Giles differs from these stories in that its development is mainly driven from behind by a peril to be escaped rather than forward by an objective to be sought. When Giles and Joyeuse have acknowledged their mutual attraction, when she has been rescued from the Lady after her brief recapture, and when the lovers have arrived at the outlaws' stronghold of Owl-nook, the existing energies of the story are largely exhausted. There seems little need for Giles and his beloved to depart so hastily from that refuge into the perilous Blue Mountains. The Lady and her followers have been cast into an enchanted sleep which leaves them unaware who has delivered her prey, or whither they have gone, and Giles has killed their bloodhounds. So he and Joyeuse could easily delay for a time at Owl-nook (which seems secure enough, several days' ride through the forest, and out of reach of retaliation by the oppressive lords and city rulers at whose expense its people, sometimes assisted by Giles, 'drive the spoil'). The lovers could then test the ‘lore' of the Howlets' Wise Woman about the route of their intended journey, or consult the priest newly installed by the remarkably pious outlaws, who 'knows many tales' of the mountains. What rumours the outlaw maiden Judith herself reports of them, of the trouble-fortelling White Rider, the happiness-denying Coal-Blue Halls, and the love-destroying City of Women, is rather deterrent than alluring for further travel. Judith has already admitted that the few men who have explored them have disappeared or returned 'moody and downcast'. In effect the subjects of the story, so far revealed, have been used up, without leaving any substantial material requiring its continuance.

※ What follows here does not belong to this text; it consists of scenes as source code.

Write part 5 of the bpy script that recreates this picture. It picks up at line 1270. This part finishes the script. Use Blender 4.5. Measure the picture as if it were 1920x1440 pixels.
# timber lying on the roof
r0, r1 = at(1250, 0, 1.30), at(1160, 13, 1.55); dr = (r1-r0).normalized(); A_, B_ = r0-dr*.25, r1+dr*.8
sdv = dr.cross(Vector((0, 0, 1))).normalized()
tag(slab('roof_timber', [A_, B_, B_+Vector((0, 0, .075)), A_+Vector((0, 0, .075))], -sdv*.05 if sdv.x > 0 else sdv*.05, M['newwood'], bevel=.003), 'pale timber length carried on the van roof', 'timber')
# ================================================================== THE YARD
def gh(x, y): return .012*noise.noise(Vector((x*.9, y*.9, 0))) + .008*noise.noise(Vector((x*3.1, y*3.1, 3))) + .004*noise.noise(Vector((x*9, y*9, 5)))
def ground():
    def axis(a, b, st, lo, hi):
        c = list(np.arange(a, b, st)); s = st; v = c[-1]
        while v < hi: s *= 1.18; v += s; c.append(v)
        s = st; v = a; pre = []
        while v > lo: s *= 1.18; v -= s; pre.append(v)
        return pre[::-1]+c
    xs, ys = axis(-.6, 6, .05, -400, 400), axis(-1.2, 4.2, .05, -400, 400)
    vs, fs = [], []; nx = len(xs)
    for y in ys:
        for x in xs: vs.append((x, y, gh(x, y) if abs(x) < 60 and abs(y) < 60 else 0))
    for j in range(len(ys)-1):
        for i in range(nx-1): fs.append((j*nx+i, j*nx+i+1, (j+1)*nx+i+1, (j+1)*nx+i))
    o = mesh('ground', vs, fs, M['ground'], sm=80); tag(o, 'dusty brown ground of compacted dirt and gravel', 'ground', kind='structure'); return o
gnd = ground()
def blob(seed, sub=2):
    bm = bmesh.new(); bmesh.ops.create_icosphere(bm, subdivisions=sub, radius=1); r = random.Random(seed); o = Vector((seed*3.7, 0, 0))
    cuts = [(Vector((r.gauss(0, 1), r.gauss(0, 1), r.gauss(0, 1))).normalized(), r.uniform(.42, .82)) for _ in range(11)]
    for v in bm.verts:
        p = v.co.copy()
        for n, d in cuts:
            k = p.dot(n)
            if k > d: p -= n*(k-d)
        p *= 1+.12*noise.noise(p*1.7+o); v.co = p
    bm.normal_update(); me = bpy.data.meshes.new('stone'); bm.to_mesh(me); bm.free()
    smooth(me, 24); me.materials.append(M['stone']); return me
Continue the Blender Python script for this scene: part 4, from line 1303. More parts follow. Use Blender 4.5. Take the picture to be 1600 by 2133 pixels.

Instead we should enjoy 'Giles' as an example of a Morrisian 'long short-story', in which its author has been delighted to develop with variations some of the favourite motifs of his other romances. In Giles we have a typical Morrisian hero, brave and attractive to all women, but unlike Kilian, another heir of a declining knightly house, more eager for adventure, as befits his youth, and resourceful in undertaking it. To Joyeuse Morris has given a touch of poetic imagination beyond his other heroines and also a capacity for ironic repartee in her relations with her lover. The tale also allows Morris to portray more fully than elsewhere direct confrontations between his two kinds of women, the somewhat dominant 'mistress' and the tenderer 'maiden', in which the maiden may be reckoned to have won the honours morally. At Owl-nook we meet one of Morris's bands of good-hearted outlaws, of whose leader Robin Rend-Shield we perhaps hear too briefly. (Morris possibly made up for this when telling of Jack of the Tofts in his tale of Christopher and Goldilind.) In the first part of the story the gradual approach of danger from behind is well presented. In the later pages covering the ride through the forest to Owl-nook, Morris has indulged himself in describing the fresh and lively converse between Giles and the two maidens, united in kindly affection, but perhaps half-aware that they might potentially be rivals for his love. Perhaps Morris did not wish to develop this theme during a longer stay at Owl-nook (where Judith already mourns Giles' departure), or any possible attachment between Robin and Joyeuse: in his other romances the hero's friend too often likes his beloved too well. This would be another reason for drawing the story to a close by despatching the lovers rapidly into a barely specified future.